The floor maltings were used until 1970 when they became the distillery boiler-room. Longmorn has four pairs of stills and until recently the four wash stills were coal fired. This was the original direct-flame means of heating stills, a method that took a lot of monitoring and good judgement on the part of the stillman and stoker. One of the reasons this operation was practicable at Longmorn is that the original still house, which had two pairs of stills, was made over to accommodate four wash stills; the neighbouring filling store was then converted to take four corresponding spirit stills. Each building was then able to provide the separate heating arrangements that had been decided upon.
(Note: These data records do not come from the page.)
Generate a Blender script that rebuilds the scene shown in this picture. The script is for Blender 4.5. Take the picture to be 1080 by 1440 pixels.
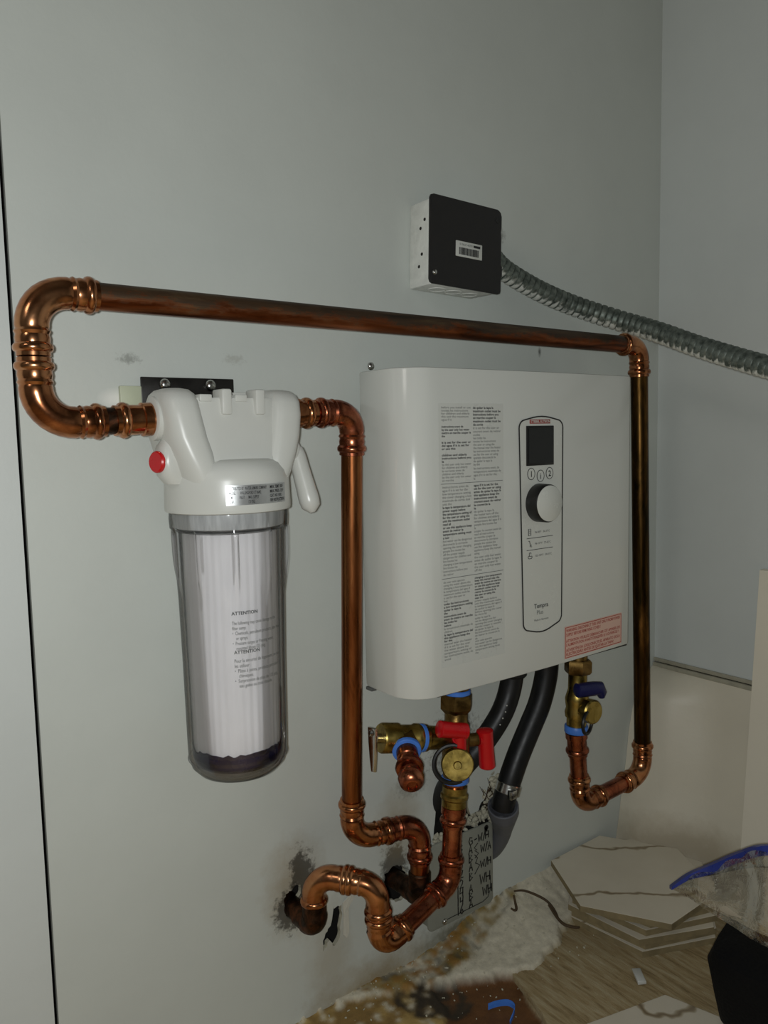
import bpy, bmesh, math, random
from mathutils import Vector, Matrix, noise
random.seed(7)
for o in list(bpy.data.objects): bpy.data.objects.remove(o)
PI = math.pi
V = Vector
sc = bpy.context.scene
COL = sc.collection

# ------------------------------------------------------------------ camera
YAW, PITCH, ROLL, FPX = 0.6319, 0.09616, -0.02095, 1110.0
CAM = V((-0.91088, -0.78710, 0.29567))
fw = V((math.sin(YAW)*math.cos(PITCH), math.cos(YAW)*math.cos(PITCH), -math.sin(PITCH)))
r0 = V((math.cos(YAW), -math.sin(YAW), 0)); u0 = r0.cross(fw)
cr, sr = math.cos(ROLL), math.sin(ROLL)
rt = cr*r0 + sr*u0; up = -sr*r0 + cr*u0
cd = bpy.data.cameras.new('camera'); cam = bpy.data.objects.new('camera', cd); COL.objects.link(cam)
m = Matrix((rt, up, -fw)).transposed().to_4x4(); m.translation = CAM
cam.matrix_world = m
cd.sensor_fit = 'VERTICAL'; cd.sensor_height = 36.0; cd.lens = 36.0*FPX/1440.0
cd.clip_start = 0.02; cd.clip_end = 50
sc.camera = cam

# ------------------------------------------------------------------ light
w = bpy.data.worlds.new('world'); sc.world = w; w.use_nodes = True
w.node_tree.nodes['Background'].inputs[0].default_value = (0.6, 0.6, 0.55, 1)
w.node_tree.nodes['Background'].inputs[1].default_value = 0.05

def lamp(name, kind, loc, energy, color, **kw):
    l = bpy.data.lights.new(name, kind); l.energy = energy; l.color = color
    for k, v in kw.items(): setattr(l, k, v)
    o = bpy.data.objects.new(name, l); COL.objects.link(o); o.location = loc
    return o
KEY = lamp('room_lamp', 'POINT', (-1.75, -0.75, 1.10), 4.5, (1.0, 0.96, 0.90), shadow_soft_size=0.16)
FLASH = lamp('phone_flash', 'POINT', (-0.930, -0.80, 0.300), 12.8, (0.965, 1.0, 1.0), shadow_soft_size=0.006)

vs = sc.view_settings
vs.view_transform = 'Standard'; vs.look = 'None'; vs.gamma = 1.0; vs.use_curve_mapping = False
vs.exposure = 0.06

# ------------------------------------------------------------------ helpers
def srgb(r, g, b):
    f = lambda c: (c/255/12.92) if c/255 <= 0.04045 else ((c/255+0.055)/1.055)**2.4
    return (f(r), f(g), f(b), 1.0)

class NT:
    def __init__(s, name):
        s.m = bpy.data.materials.new(name); s.m.use_nodes = True
        s.t = s.m.node_tree; s.n = s.t.nodes; s.p = s.n['Principled BSDF']; s.out = s.n['Material Output']
    def new(s, typ, **kw):
        n = s.n.new(typ)
        for k, v in kw.items(): setattr(n, k, v)
        return n
    def link(s, a, b): s.t.links.new(a, b)
    def coord(s, scale=(1, 1, 1)):
        g = s.new('ShaderNodeNewGeometry'); mp = s.new('ShaderNodeMapping'); mp.inputs['Scale'].default_value = scale
        s.link(g.outputs['Position'], mp.inputs['Vector']); return mp.outputs[0]
    def noise(s, scale, detail=4, rough=0.6, stretch=(1, 1, 1), dist=0.0):
        n = s.new('ShaderNodeTexNoise'); n.inputs['Scale'].default_value = scale; n.inputs['Detail'].default_value = detail
        n.inputs['Roughness'].default_value = rough; n.inputs['Distortion'].default_value = dist
        s.link(s.coord(stretch), n.inputs['Vector']); return n.outputs['Fac']
    def ramp(s, fac, stops):
        r = s.new('ShaderNodeValToRGB'); e = r.color_ramp.elements
        while len(e) < len(stops): e.new(0.5)
        for i, (p, c) in enumerate(stops): e[i].position = p; e[i].color = c
        s.link(fac, r.inputs[0]); return r.outputs[0]
    def mapr(s, v, a, b, c=0, d=1):
        n = s.new('ShaderNodeMapRange'); n.inputs[1].default_value = a; n.inputs[2].default_value = b
        n.inputs[3].default_value = c; n.inputs[4].default_value = d; s.link(v, n.inputs[0]); return n.outputs[0]
    def math(s, op, a, b):
        n = s.new('ShaderNodeMath', operation=op)
        for i, x in enumerate((a, b)):
            if isinstance(x, (int, float)): n.inputs[i].default_value = x
            else: s.link(x, n.inputs[i])
        return n.outputs[0]
    def mix(s, fac, a, b):
        n = s.new('ShaderNodeMix', data_type='RGBA')
        for sock, x in ((n.inputs[0], fac), (n.inputs[6], a), (n.inputs[7], b)):
            if isinstance(x, (int, float)): sock.default_value = x
            elif isinstance(x, tuple): sock.default_value = x
            else: s.link(x, sock)
        return n.outputs[2]
    def bump(s, h, strength=0.2, dist=0.002):
        b = s.new('ShaderNodeBump'); b.inputs['Strength'].default_value = strength; b.inputs['Distance'].default_value = dist
        s.link(h, b.inputs['Height']); s.link(b.outputs[0], s.p.inputs['Normal'])
    def set(s, color=None, rough=None, metal=None, spec=None, coat=None):
        if color is not None:
            if isinstance(color, tuple): s.p.inputs['Base Color'].default_value = color
            else: s.link(color, s.p.inputs['Base Color'])
        if rough is not None:
            if isinstance(rough, (int, float)): s.p.inputs['Roughness'].default_value = rough
            else: s.link(rough, s.p.inputs['Roughness'])
        if metal is not None: s.p.inputs['Metallic'].default_value = metal
        if spec is not None: s.p.inputs['Specular IOR Level'].default_value = spec
        if coat is not None: s.p.inputs['Coat Weight'].default_value = coat; s.p.inputs['Coat Roughness'].default_value = 0.08
        return s.m

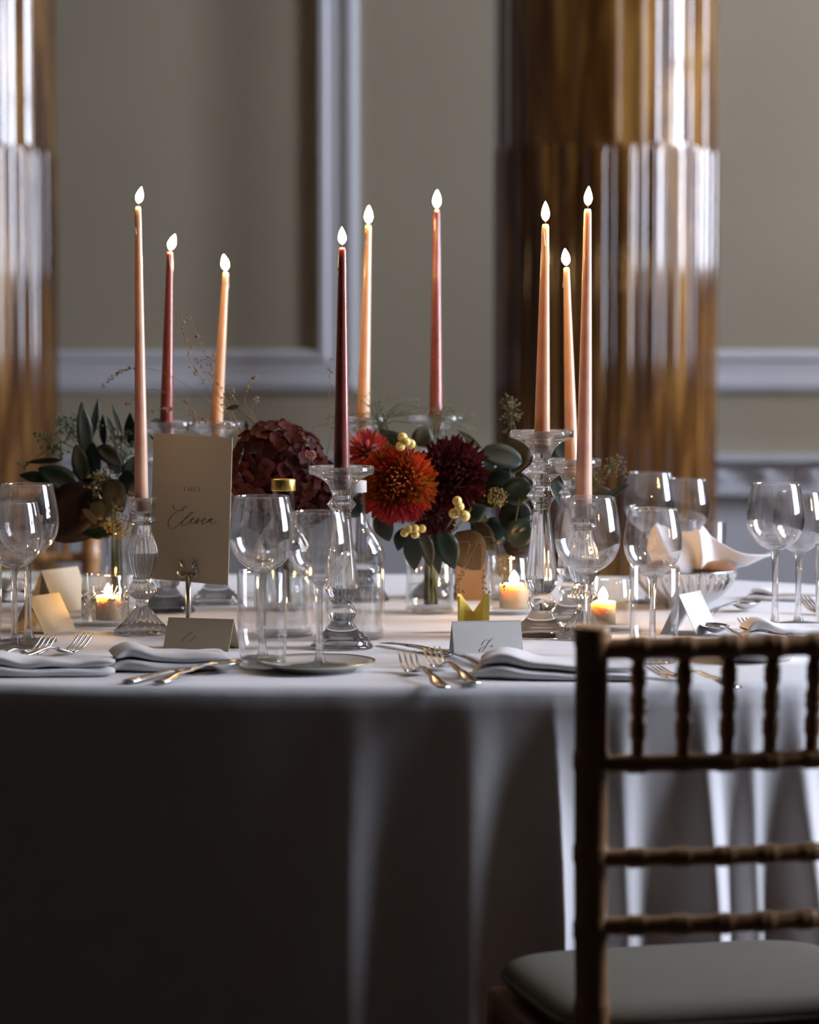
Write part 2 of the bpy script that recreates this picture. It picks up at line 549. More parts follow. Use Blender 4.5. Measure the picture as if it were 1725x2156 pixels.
def build_column(px, label):
    x = at(px, 700, COL_Y).x
    root = thing('fluted_column', label, 'column', (x, COL_Y, 0), 0, 'fluted columns against the back wall')
    zs = [0.32, 0.8, 1.2, Z_CABLE - 0.06, Z_CABLE - 0.03] + [Z_CABLE - 0.03 + 0.03 * i / 6 for i in range(1, 7)] + [Z_CABLE + 0.004, 2.0, 2.8, 3.6, 4.55]
    n = 24 * 20
    V = []
    for z in zs:
        for k in range(n):
            a = 2 * PI * k / n
            r = flute_r(a, z)
            V.append(Vector((r * math.cos(a), r * math.sin(a), z)))
    Fc = [(j * n + k, j * n + (k + 1) % n, (j + 1) * n + (k + 1) % n, (j + 1) * n + k) for j in range(len(zs) - 1) for k in range(n)]
    obj('shaft', (V, Fc), M['column'], root)
    R = COL_R
    obj('base', lathe(smooth_prof([(R + .05, .12), (R + .075, .14), (R + .08, .17), (R + .06, .20), (R + .02, .215), (R + .015, .24), (R + .04, .26), (R + .045, .28), (R + .02, .31), (R, .325)]), 64), M['trim'], root)
    obj('plinth', box(-R - .08, R + .08, -R - .08, R + .08, 0, .12), M['trim'], root, False)
    obj('collar', lathe([(R + .0, 4.5), (R + .03, 4.52), (R + .03, 4.56), (R, 4.6)], 48), M['column'], root)
    return root


build_column(1274, 'glossy brown marbled fluted column behind the three right-hand candles')
build_column(-114, 'glossy brown marbled fluted column cut off by the left edge of the picture')

# ------------------------------------------------------------------ table and cloth
TCX, TCY = -0.12, 4.265
TA, TB, TN = 1.0, 0.755, 2.5


def table_pt(a, grow=0.0):
    c, s = math.cos(a), math.sin(a)
    return Vector((TCX + (TA + grow) * math.copysign(abs(c) ** (2 / TN), c), TCY + (TB + grow) * math.copysign(abs(s) ** (2 / TN), s), 0))


tb = thing('banquet_table', 'large oval banquet table hidden under the white cloth', 'table', (TCX, TCY, 0))
NB = 96
top = [table_pt(2 * PI * k / NB, -0.012) - Vector((TCX, TCY, 0)) for k in range(NB)]
tv = [Vector((p.x, p.y, TZ - 0.035)) for p in top] + [Vector((p.x, p.y, TZ - 0.004)) for p in top]
obj('tabletop', (tv, [tuple(reversed(range(NB))), tuple(range(NB, 2 * NB))] + [(k, (k + 1) % NB, NB + (k + 1) % NB, NB + k) for k in range(NB)]), M['wood'], tb, False)
for sx in (-1, 1):
    for sy in (-1, 1):
        obj('leg', tube([(sx * .6, sy * .38, 0), (sx * .6, sy * .38, TZ - .035)], .025, 12), M['wood'], tb)


def pxx(px):  # x on the front edge of the table
    return (px - 862.5) / FPX * 3.5


FOLDS = [(pxx(120), .10, .006, 0), (pxx(520), .10, .008, 0), (pxx(742), .044, .036, 0), (pxx(995), .046, .050, 0), (pxx(1168), .018, .060, 1), (pxx(1318), .026, .045, 0),
         (pxx(1490), .024, .060, 0), (pxx(1600), .018, .030, 0), (pxx(1705), .026, .055, 0)]
xr = 0.53
while xr < 0.84:
    FOLDS.append((xr, .020, .050 + random.uniform(-.01, .01), 0)); xr += random.uniform(.06, .09)
SIDE = []
a = -0.62
while a < PI + 0.9:
    SIDE.append((a, random.uniform(.018, .03), random.uniform(.02, .04))); a += random.uniform(.075, .13)


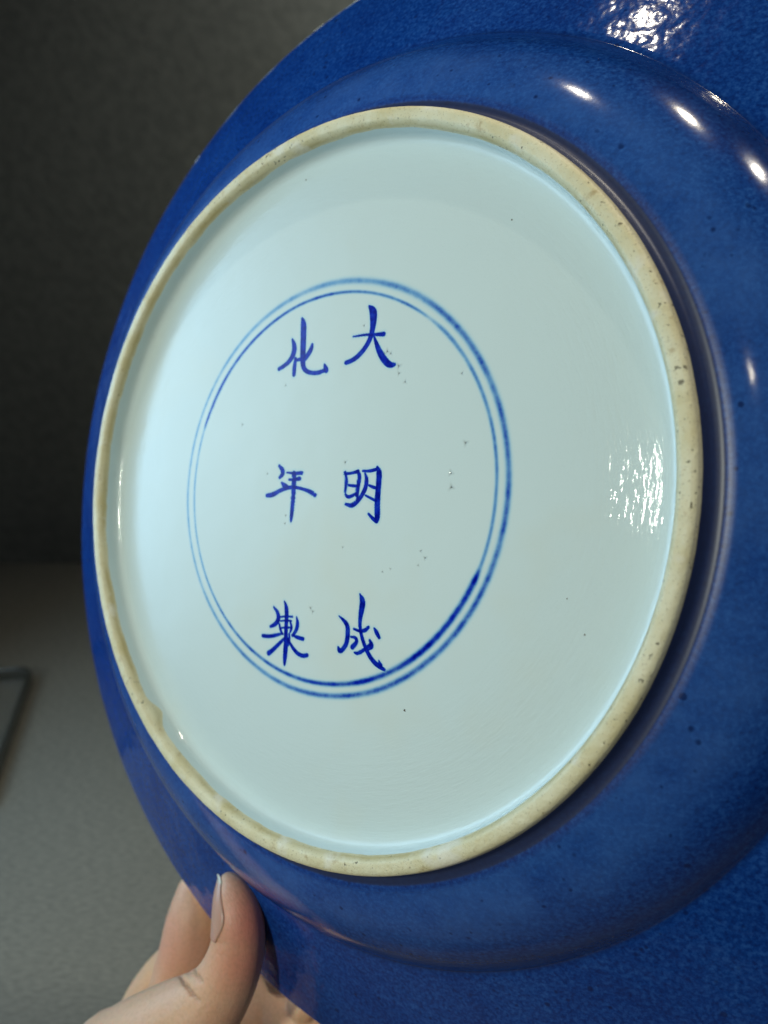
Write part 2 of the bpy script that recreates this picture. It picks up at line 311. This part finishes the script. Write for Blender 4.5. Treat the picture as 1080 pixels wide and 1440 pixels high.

The wash stills have rummagers which revolve inside during boiling up to stop solids sticking and burning, and the old waterwheel that can be seen at the distillery was used to power the rummagers in the past. The water for distilling comes from local springs and the peat from mosses on the Mannoch Hill.
The Whisky
The broad characteristics combine fresh, clean nuttiness with a generous, big, velvety mass; usually some smoky richness with sherry background depending on the cask. Longmorn from source is bottled at 15 years and 43% vol. Twelve-year-old and 1956, 1962, 1963 and 1969 vintages are available from independents.